Only then, those two didn’t come through. “When someone doesn’t get back to you,” he says, “you can only push so far.” The calls weren’t returned, but the bills still have to be paid. So from January to June he did some boat refinishing, then worked with a friend on a big deck project. “It’s not what I do; I’m not a carpenter. But can I do it? You bet I can!”

By June those elusive jobs had materialized, and now Norm’s back doing what he does best, installing heating systems. Figuring out this convoluted local economy with its mix of locals, island and other summer residents, trying to plan out several months work in advance, can be mind-boggling. As good an indicator as any, he says, is the sight of concrete trucks. Once they roll, he can usually figure on getting some work two months or so down the line. To contact Norm, who, in his spare time, is restoring Lincolnville’s “oldest house” just outside the Center, call 975-9088.

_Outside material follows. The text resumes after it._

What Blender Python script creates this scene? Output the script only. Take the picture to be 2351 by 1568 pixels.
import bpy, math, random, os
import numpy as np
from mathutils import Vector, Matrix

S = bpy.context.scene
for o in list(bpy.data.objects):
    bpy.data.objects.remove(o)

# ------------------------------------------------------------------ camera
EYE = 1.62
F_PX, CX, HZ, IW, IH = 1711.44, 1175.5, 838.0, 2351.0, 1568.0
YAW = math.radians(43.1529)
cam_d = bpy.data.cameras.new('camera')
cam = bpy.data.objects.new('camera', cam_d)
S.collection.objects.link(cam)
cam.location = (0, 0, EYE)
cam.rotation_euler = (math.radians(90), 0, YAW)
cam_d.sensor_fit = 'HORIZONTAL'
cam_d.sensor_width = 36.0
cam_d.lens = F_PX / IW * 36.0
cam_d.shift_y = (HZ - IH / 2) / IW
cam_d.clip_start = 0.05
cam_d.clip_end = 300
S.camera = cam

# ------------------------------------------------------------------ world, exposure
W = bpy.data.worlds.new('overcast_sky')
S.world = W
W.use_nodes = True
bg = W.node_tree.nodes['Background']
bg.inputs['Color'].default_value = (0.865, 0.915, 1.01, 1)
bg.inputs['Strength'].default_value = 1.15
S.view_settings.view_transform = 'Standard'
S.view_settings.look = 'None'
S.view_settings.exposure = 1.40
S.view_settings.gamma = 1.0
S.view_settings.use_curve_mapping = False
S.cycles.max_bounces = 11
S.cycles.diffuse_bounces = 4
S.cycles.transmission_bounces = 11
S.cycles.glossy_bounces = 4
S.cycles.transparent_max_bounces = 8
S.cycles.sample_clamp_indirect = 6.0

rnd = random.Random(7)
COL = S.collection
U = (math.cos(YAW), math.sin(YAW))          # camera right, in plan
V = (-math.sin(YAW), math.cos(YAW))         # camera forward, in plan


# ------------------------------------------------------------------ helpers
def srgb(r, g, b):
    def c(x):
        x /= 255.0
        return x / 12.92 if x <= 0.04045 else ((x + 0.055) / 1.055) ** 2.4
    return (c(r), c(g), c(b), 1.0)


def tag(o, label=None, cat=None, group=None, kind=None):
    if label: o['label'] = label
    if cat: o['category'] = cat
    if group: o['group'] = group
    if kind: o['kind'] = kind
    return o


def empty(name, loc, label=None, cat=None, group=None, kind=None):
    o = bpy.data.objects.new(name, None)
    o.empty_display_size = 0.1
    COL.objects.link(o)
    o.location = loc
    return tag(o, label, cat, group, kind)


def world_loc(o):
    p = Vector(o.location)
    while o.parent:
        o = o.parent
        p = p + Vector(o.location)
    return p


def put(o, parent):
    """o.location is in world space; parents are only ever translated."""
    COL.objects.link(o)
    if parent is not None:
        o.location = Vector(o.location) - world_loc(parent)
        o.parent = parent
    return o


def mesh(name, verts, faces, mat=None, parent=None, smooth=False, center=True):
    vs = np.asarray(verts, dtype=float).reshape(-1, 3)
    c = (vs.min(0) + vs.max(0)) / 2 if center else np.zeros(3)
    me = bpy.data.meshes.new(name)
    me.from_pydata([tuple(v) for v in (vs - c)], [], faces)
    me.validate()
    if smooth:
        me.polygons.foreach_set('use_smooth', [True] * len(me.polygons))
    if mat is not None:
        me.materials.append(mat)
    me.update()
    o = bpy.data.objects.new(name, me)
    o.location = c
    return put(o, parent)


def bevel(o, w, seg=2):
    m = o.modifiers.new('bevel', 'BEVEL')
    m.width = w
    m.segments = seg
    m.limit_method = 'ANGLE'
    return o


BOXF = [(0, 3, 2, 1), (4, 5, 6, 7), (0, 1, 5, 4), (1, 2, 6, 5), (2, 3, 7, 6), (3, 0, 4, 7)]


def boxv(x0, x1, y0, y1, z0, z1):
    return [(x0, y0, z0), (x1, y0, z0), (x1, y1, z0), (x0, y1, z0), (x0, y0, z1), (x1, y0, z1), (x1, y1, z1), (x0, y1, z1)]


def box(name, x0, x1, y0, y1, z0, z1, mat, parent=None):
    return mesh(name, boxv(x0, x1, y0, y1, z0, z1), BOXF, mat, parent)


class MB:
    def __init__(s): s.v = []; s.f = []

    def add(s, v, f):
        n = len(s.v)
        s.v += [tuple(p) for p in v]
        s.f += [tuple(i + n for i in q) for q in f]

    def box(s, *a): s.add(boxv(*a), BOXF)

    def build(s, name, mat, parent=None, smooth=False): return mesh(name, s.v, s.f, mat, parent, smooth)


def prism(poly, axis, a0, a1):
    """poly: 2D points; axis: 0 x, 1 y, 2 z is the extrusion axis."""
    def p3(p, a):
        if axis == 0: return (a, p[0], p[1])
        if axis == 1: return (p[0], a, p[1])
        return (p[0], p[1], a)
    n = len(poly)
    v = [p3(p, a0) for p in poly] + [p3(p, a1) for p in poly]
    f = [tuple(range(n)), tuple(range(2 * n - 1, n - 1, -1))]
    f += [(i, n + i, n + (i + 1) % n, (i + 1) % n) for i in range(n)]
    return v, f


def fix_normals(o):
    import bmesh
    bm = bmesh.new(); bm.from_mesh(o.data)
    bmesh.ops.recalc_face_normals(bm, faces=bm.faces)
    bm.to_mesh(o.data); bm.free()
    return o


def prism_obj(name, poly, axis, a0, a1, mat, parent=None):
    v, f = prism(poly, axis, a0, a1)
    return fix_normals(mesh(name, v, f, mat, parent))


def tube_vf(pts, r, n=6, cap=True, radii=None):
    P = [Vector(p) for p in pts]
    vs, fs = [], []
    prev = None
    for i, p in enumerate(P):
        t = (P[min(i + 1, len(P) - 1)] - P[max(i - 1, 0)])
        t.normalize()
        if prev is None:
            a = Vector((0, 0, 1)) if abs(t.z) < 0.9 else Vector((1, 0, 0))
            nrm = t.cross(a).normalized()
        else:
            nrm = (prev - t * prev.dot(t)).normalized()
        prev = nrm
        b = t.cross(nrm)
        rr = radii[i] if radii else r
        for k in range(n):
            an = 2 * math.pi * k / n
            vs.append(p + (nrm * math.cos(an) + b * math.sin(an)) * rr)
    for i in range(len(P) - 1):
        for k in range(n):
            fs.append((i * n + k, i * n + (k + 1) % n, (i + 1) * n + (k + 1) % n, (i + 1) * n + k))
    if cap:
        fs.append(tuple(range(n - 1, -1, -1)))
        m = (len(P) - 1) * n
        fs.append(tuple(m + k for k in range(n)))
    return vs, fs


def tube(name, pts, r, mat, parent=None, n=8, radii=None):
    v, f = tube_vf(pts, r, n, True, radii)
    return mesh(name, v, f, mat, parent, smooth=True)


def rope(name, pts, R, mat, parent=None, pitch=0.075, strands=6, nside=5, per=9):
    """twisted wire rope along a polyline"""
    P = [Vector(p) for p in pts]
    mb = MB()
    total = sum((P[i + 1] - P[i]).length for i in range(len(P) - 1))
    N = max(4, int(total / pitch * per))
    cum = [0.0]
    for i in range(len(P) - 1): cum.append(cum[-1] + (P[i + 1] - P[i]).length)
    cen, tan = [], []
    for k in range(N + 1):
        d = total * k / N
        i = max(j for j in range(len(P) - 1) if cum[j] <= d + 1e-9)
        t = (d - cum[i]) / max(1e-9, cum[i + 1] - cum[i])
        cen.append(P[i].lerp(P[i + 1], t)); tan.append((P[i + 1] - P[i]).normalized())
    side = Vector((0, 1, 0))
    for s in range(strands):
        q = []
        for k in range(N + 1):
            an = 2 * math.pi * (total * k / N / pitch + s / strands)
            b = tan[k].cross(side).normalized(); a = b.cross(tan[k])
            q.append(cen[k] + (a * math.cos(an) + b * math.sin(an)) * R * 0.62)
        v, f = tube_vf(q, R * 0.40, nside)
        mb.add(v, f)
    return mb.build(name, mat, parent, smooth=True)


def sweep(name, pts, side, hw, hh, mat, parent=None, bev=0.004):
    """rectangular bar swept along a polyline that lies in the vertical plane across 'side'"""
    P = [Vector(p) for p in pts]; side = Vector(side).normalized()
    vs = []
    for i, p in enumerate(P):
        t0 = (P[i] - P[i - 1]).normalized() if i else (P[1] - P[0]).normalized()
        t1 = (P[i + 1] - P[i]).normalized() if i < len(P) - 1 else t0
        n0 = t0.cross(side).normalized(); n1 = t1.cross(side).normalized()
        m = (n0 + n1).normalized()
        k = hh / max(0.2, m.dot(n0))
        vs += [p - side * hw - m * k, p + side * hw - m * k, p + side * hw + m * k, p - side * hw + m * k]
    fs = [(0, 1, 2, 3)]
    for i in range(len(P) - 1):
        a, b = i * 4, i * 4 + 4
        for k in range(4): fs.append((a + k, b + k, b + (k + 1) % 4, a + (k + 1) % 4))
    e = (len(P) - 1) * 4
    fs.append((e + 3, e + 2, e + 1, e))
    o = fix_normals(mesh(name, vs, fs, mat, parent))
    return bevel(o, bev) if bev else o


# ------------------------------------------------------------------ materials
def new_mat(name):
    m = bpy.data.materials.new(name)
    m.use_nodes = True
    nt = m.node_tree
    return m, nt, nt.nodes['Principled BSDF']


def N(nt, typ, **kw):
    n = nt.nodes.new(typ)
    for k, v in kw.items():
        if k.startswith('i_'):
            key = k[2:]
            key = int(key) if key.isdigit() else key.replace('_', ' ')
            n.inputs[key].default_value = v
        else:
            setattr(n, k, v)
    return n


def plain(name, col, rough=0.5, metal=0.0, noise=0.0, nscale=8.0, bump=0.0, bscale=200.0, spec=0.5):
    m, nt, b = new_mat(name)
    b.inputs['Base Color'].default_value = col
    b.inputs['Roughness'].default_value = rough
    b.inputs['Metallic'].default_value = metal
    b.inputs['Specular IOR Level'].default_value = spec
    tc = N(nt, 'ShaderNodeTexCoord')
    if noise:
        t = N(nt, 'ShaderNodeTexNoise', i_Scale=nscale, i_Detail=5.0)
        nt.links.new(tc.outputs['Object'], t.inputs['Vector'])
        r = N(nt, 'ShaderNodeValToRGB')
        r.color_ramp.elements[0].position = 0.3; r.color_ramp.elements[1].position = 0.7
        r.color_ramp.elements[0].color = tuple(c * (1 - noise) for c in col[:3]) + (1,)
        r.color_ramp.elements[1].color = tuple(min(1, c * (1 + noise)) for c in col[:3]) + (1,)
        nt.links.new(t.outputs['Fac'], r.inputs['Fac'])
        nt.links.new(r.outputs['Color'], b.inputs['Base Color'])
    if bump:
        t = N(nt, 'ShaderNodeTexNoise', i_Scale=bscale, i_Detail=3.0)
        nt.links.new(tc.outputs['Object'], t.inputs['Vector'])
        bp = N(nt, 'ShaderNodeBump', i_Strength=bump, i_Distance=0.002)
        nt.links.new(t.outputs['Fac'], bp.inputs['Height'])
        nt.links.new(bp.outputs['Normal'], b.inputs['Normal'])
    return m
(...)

Like so many others navigating the Maine economy, Norm has another gig, a side hustle, dealing in quality Texas-made cowboy boots. He buys boots on ebay from well-known boot makers – Tony Lama, Nocona, Justin Boots. They often arrive in rough shape; these are well-worn and, importantly, broken-in boots. Norm, who loves the process of cleaning them up, gets to work with leather cleaners and polishes, restoring them beautifully. He sells them through Barbara Cameron at Camden Merchant Showcase on Mechanic Street (the once movie theater/five and dime).

It’s a business he’s proud of, providing quality boots to people who can try on an already-broken-in pair, and find a good fit. “Try buying on ebay and you won’t be able to tell size with already worn boots. I absorb that risk.” And the beauty of these broken-in boots is the pain avoided by wearing a brand new pair!